The problem is you can't do minimal changes except to make things worse. There's a ratchet which led to the current situation, so the only way back is a major change to break the ratchet.

It would require:

  1. Getting the government out of the loan business

  2. Making loans dischargeable in bankruptcy after x years.

The two changes would probably significantly reduce the capital available to young students / make borrowing more expensive. Doing so would lead to less students going to college. As demand drops, colleges would either fold or more likely cut non essential personnel (eg admin). Prices drop and people can now afford college (with some minor loans).

But that admin base is heavily democratic so one party has little incentive to change the system since it allocated money to a major voting bloc.

Yes, and those are major changes, not minor ones. There's no gradualist approach to get there; gradualism favors the incumbent here.

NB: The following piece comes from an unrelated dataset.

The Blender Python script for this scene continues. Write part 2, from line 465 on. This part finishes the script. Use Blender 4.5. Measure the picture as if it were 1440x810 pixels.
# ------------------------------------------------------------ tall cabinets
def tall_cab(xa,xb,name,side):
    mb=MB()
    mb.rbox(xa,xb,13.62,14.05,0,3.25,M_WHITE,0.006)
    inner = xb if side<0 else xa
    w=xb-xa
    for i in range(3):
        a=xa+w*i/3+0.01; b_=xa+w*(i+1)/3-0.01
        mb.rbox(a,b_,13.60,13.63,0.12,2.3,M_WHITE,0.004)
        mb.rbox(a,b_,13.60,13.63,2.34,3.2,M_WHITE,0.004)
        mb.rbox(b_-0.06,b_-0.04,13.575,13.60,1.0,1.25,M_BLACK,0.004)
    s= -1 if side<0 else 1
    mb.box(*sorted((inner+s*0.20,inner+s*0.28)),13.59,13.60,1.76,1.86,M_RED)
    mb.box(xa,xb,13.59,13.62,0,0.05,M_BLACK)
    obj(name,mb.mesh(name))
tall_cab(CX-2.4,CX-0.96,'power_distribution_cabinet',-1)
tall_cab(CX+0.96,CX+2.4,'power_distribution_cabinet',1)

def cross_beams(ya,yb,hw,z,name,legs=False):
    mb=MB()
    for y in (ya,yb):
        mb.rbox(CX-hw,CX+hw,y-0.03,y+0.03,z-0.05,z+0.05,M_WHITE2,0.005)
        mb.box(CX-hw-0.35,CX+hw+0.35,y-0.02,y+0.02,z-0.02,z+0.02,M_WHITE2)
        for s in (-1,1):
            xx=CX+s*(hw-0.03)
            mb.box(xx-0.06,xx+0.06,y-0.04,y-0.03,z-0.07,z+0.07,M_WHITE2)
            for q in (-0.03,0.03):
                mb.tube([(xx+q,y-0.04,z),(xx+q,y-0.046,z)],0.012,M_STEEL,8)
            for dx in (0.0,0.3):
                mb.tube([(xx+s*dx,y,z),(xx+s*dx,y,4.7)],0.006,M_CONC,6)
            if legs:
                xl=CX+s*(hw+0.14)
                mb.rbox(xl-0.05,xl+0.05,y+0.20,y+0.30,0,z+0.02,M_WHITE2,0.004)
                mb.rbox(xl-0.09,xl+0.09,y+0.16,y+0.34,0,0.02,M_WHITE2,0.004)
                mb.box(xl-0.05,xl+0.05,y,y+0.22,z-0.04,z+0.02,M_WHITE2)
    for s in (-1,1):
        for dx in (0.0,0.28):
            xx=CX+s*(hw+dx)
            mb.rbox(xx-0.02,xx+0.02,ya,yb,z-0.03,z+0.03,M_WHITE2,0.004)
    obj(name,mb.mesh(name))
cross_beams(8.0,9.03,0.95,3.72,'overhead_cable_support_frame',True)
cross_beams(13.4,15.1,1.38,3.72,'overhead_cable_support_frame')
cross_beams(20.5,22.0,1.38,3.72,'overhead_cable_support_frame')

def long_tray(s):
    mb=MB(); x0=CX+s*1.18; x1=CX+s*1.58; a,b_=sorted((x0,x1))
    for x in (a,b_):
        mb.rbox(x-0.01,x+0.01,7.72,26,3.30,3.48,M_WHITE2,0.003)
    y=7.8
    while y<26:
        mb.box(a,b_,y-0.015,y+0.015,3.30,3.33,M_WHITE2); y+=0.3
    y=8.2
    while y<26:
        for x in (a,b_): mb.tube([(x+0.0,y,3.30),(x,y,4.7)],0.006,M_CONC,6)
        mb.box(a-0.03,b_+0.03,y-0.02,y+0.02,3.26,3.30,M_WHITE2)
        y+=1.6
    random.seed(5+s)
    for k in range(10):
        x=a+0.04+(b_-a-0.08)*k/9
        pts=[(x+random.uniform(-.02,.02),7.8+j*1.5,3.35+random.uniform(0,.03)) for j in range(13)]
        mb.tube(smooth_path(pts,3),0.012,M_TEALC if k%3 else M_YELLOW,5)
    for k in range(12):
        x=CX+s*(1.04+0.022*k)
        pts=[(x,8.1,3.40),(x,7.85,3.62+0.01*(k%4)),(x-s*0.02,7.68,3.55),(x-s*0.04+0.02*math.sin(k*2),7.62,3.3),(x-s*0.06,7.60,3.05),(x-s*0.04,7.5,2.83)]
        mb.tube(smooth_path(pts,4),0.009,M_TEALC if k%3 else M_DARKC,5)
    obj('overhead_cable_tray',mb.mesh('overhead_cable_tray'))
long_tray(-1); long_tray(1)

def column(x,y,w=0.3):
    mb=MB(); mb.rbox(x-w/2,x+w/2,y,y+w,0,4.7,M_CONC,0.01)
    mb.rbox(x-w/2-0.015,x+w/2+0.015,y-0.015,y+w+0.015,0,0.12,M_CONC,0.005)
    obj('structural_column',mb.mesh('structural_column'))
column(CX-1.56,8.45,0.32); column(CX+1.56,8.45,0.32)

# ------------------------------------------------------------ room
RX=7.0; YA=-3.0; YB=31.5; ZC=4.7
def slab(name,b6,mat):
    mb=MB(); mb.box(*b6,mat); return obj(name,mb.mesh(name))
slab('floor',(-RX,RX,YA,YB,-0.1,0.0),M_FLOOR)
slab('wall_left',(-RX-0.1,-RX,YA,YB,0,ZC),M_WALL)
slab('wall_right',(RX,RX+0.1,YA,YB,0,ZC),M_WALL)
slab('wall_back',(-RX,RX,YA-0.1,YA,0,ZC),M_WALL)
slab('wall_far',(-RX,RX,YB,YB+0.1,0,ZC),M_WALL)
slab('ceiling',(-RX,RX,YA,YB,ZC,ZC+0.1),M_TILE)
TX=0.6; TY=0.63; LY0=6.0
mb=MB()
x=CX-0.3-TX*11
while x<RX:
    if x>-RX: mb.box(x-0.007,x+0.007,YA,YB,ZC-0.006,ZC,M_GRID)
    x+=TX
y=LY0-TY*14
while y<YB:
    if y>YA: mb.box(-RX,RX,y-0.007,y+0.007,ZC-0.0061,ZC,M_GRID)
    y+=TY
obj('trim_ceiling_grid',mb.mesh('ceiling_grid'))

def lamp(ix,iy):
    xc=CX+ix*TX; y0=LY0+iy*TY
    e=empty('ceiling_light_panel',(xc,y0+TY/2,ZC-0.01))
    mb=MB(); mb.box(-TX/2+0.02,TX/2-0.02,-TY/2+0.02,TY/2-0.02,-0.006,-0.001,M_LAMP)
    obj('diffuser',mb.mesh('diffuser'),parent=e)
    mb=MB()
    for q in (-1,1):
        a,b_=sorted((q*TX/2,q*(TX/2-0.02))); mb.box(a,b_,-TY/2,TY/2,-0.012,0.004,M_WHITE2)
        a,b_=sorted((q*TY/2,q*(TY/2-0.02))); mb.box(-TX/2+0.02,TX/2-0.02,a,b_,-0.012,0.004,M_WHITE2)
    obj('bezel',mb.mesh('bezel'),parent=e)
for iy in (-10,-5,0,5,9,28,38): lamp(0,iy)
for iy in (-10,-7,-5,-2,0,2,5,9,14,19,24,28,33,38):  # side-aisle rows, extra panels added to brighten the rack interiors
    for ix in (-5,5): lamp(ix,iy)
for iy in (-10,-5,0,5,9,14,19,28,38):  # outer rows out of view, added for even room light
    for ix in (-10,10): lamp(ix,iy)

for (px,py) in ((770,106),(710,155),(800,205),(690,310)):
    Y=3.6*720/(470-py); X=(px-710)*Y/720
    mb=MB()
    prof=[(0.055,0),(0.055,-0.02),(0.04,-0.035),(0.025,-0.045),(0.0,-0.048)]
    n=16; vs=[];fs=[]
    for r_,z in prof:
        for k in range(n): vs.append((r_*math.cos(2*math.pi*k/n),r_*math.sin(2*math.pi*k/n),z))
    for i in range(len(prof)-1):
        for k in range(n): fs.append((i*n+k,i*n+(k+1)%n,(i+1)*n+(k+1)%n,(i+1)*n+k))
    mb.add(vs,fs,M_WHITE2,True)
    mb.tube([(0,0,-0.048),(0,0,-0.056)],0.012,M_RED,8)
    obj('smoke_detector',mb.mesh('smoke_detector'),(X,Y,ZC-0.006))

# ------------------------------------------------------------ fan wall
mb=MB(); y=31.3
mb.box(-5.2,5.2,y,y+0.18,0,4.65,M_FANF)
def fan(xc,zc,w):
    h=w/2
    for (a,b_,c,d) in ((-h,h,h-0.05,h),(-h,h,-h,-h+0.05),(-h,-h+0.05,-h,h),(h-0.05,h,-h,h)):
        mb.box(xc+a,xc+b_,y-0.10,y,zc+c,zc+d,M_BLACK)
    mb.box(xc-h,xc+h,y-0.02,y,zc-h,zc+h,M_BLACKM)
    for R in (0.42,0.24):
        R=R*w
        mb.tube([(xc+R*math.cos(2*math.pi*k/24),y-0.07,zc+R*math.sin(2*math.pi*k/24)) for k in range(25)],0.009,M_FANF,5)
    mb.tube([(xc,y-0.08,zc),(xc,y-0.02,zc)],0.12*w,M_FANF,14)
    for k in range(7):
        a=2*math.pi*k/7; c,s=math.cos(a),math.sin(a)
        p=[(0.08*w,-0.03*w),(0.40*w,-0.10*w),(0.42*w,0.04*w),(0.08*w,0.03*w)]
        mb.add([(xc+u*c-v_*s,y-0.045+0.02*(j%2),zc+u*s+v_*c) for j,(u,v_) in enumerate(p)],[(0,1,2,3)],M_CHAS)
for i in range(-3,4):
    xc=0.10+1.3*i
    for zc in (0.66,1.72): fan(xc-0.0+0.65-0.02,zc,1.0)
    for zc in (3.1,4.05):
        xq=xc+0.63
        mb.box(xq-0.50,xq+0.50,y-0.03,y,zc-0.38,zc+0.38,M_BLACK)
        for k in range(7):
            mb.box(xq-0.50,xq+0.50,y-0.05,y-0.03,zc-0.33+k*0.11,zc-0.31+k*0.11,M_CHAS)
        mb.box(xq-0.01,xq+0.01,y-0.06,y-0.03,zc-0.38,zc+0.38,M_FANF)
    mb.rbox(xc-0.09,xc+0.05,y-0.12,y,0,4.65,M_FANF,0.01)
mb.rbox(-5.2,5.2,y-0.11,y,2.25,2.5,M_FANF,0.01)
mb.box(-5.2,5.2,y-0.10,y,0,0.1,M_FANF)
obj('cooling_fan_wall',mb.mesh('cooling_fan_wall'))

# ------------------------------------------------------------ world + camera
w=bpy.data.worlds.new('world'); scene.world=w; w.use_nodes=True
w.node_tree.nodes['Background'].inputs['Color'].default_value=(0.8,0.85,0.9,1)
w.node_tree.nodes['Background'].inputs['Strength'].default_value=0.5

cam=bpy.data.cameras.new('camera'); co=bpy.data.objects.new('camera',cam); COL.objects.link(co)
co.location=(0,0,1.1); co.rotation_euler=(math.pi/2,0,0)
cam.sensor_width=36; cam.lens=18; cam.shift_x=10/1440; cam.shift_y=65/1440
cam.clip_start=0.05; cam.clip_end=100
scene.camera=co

Off-the-cuff gradualist proposal to play with, and maybe be an existence proof: fedgov only guarantees 95% of a loan balance, measured as an amount of approved loan principle. Or whatever amount is needed to see a signal emerge (is part of your point that the minimum amount to see that is too large to be viable?). This paired with, I dunno, earmarks for grants for some of those who are impacted, to add palatability to lefty opposition and keep incentives straight for borrowers.

What doesn't work there?

The part where you expect the government to let the sorts of people who own debt take a haircut.

What doesn't work there?

Student loans already aren't guarantees any more; they went over to almost entirely direct loans from the government in the Obama administration. Just undoing that would be a big move.

If you did do it, the first time there were a lot of defaults, the percentage would be retroactively bumped back up to 100% because "too big to fail" or something like that.